Los tallos de ambas, por no mencionar sus bellas flores, tienen un matiz
violáceo, y ayudan a señalar la madurez del año. Tal vez sienta tanta
simpatía hacia ellas porque el agricultor las desprecia y ocupan un suelo
estéril y abandonado. Son muy coloridas, como uvas maduras, y expresan
una madurez que la primavera apenas sugiere. Sólo el sol de agosto
puede bruñir así estos tallos y hojas. El agricultor hace ya tiempo que ha
segado el heno de las tierras altas y ni se digna acercar su guadaña al
lugar en el que estas lozanas gramíneas silvestres al fin han dado sus
escasas flores. A menudo se ven espacios de suelo arenoso y pelado
entre ellas. Pero yo camino animado entre las matas de tallos azules,
sobre campos arenosos, junto al borde del bosque de robles, feliz de
reconocer a estas sencillas contemporáneas. Mis pensamientos abren un
surco mientras voy rastrillándolas con la imaginación hasta formar una
hilera de pastos. Un poeta de oído fino quizás hasta oiría el zumbido del
filo de mi guadaña. Estas dos gramíneas fueron casi las dos primeras que
aprendí a distinguir, y, como no sabía cuántas amigas me rodeaban, las
tomé por hierbas corrientes. El morado de sus tallos me entusiasma tanto
como el de la fitolaca.
Pensad qué buen refugio son para uno, antes de que acabe agosto, del
comienzo de las clases y de la sociedad que lo aísla. Puedo ocultarme
entre las matas de tallos azules en los confines de los grandes pastizales.
Y por las tardes, cada vez que paseo, la digitaria se alza como un guía
que dirige mis pensamientos por senderos más poéticos que los recorridos
últimamente.
Un hombre puede correr y pisotear plantas que le llegan a la cabeza
sin enterarse de que existen, a pesar de que las siegue a toneladas, las
esparza por sus establos y alimente con ellas a su ganado durante años.
Sin embargo, si se detuviera a observarlas, se sentiría cautivado por su
belleza. Hasta la planta más humilde, o hierbajo, como solemos
llamarlas, está allí para expresar alguna idea o estado de ánimo nuestro...
¿Pero cuánto tiempo pasan allí en vano? He recorrido esos grandes
pastizales tantos agostos y, a pesar de todo, jamás reconocí esas
compañeras violáceas que tenía delante. Las rocé, las pisé y ahora, al fin,
se alzan ante mí y me bendicen. La belleza y la riqueza auténticas suelen
ser baratas y despreciadas. El Cielo podría definirse como el lugar que
los hombres evitan. ¿Quién puede dudar de que estas plantas, que el
agricultor ni siquiera advierte, se sientan compensadas de que uno repare
en ellas? Puedo decir que nunca las había visto antes, pero, cuando me
acerqué a mirarlas cara a cara, me obsequiaron con un resplandor
morado de años anteriores. Y ahora, cada vez que voy allí, apenas veo
otra cosa. Es el reino y el dominio de los andropogones.

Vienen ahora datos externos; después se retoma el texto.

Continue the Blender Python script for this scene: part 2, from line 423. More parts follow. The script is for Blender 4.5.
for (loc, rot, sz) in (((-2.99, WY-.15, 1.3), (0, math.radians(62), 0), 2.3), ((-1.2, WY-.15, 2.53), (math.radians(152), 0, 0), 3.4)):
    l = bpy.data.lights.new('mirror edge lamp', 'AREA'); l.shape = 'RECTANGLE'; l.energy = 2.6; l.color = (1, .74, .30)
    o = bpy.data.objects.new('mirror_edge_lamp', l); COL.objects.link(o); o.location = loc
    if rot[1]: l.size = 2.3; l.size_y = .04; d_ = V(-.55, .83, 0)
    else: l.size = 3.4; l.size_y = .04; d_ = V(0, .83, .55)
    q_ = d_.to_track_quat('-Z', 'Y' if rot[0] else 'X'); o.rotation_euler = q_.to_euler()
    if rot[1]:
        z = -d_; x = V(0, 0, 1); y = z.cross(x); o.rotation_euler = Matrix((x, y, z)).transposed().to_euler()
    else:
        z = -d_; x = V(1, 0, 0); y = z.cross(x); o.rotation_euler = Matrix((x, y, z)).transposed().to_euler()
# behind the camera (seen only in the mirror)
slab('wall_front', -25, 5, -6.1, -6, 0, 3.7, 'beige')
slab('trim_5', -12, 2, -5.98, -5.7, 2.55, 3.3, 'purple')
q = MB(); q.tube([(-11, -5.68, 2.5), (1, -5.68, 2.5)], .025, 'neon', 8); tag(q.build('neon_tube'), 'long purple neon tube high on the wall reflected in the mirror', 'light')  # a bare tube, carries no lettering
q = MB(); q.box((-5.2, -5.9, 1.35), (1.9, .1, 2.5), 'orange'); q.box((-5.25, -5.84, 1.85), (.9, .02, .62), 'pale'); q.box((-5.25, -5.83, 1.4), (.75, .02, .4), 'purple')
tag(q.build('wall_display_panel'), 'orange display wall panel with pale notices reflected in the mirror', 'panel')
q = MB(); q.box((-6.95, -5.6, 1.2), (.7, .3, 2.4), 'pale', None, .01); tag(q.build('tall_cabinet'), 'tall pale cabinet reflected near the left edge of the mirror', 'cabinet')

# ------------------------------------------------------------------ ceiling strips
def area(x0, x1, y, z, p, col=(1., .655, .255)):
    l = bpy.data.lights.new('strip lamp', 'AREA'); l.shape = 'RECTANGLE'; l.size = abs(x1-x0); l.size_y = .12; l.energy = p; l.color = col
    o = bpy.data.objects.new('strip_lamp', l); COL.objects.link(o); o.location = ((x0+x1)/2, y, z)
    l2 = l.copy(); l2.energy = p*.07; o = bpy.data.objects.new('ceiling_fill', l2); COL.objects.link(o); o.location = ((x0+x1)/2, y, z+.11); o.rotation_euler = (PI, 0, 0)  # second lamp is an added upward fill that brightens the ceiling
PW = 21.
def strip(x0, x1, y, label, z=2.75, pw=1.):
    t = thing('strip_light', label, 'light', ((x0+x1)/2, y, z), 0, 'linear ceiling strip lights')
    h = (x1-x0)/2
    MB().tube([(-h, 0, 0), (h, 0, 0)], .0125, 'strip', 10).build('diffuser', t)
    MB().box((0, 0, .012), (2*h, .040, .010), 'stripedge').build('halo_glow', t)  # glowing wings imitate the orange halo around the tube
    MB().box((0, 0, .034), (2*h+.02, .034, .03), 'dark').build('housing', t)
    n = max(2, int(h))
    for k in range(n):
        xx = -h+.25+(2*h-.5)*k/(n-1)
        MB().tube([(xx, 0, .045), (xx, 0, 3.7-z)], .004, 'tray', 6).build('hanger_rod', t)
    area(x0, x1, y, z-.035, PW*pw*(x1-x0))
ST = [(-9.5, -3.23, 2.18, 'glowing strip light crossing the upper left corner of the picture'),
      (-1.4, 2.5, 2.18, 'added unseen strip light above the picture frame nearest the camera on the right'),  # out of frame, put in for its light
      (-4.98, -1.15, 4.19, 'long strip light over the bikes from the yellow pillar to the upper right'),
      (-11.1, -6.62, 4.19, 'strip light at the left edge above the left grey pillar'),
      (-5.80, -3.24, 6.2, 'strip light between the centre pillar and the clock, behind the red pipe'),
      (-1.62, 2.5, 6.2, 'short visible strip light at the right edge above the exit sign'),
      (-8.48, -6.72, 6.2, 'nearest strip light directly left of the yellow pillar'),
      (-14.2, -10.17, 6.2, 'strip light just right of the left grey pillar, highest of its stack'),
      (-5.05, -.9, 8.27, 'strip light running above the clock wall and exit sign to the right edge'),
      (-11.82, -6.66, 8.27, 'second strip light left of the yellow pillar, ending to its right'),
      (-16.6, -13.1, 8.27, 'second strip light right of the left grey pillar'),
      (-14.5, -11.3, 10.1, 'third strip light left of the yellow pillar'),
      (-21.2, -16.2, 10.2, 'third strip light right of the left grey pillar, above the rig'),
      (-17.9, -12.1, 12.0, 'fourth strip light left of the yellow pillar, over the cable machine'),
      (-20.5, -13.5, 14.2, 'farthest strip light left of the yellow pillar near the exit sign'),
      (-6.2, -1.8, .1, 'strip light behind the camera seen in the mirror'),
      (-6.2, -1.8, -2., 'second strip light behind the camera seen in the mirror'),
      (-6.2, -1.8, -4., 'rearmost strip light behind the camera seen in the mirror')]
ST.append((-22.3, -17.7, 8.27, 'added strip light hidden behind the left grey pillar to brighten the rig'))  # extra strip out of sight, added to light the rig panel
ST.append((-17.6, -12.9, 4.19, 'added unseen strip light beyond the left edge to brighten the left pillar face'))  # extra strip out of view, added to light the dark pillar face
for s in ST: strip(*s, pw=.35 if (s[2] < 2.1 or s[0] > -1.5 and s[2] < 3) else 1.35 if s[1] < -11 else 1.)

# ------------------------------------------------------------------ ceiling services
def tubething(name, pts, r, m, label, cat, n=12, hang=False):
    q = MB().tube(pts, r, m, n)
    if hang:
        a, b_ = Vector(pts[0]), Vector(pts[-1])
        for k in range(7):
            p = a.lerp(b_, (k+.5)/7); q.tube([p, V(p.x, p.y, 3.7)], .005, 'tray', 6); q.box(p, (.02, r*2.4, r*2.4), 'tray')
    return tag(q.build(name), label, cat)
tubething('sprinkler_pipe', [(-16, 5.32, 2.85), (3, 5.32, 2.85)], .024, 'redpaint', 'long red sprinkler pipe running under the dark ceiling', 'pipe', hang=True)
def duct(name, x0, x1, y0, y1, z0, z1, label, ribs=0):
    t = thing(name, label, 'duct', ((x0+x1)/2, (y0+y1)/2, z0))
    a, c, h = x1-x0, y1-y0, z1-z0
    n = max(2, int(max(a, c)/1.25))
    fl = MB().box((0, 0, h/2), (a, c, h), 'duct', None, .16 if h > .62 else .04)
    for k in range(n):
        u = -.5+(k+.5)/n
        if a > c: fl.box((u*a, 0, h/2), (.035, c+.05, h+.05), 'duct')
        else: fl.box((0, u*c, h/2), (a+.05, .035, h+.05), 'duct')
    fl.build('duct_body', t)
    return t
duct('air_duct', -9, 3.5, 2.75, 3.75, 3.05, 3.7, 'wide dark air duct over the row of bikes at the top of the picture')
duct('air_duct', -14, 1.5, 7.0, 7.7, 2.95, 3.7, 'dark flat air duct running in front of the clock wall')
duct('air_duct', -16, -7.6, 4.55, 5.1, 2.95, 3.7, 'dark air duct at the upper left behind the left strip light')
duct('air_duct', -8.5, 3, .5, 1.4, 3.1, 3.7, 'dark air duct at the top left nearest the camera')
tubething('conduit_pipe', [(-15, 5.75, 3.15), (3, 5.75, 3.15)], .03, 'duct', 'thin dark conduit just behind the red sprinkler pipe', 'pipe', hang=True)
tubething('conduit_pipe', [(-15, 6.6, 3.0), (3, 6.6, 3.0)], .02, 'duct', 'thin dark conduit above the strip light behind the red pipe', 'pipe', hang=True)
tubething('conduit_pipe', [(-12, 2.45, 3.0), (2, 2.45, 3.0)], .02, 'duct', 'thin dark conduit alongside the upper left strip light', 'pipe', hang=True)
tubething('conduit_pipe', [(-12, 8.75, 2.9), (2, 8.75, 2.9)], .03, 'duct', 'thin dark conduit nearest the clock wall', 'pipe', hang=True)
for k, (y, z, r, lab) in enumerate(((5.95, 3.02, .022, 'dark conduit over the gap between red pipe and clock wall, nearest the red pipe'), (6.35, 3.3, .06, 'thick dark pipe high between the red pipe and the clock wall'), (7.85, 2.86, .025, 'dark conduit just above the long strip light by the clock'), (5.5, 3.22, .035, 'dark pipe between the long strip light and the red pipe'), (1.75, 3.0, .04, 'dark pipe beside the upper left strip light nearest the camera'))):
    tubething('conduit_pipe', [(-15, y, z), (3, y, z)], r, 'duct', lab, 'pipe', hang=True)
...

Hasta los suelos arenosos confiesan la maduradora influencia del sol
de agosto y, a mi parecer, junto con las lozanas gramíneas que se
agitan sobre ellos, reflejan un tono púrpura. ¡Unos suelos carmín,
consecuencia de todos los rayos de sol absorbidos por los poros de las
plantas y la tierra! Toda la savia o sangre es ahora color granate. Al fin
tenemos no sólo un mar morado, sino una tierra morada.
El maíz guinea o andropogon indio, que crece por doquier en vastas
extensiones, aunque más raro que el anterior (de sesenta a ciento
cincuenta centímetros de altura), es aún más bello y tiene colores más
brillantes que sus congéneres, y es muy probable que haya atraído la
atención del nativo. Tiene una panícula larga y delgada, ligeramente
ladeada, de brillantes flores amarillas y rojas, como una bandera izada
sobre unas hojas aflautadas. Estos estandartes refulgentes avanzan
sobre las distantes laderas, no como un ejército grande y compacto,
sino como una tropa dispersa en fila india, como las de los pieles
rojas. Estas plantas se alzan, como ellos, bellas y brillantes en
representación de la raza que les da nombre, pero, también al igual
que ellos, casi siempre pasan inadvertidas. Cuando pasé junto a esta
gramínea y la vi por primera vez, su expresión me persiguió durante
una semana, como la mirada permanente de un ojo. Se eleva como un
jefe indio que echa un último vistazo a su terreno de caza favorito.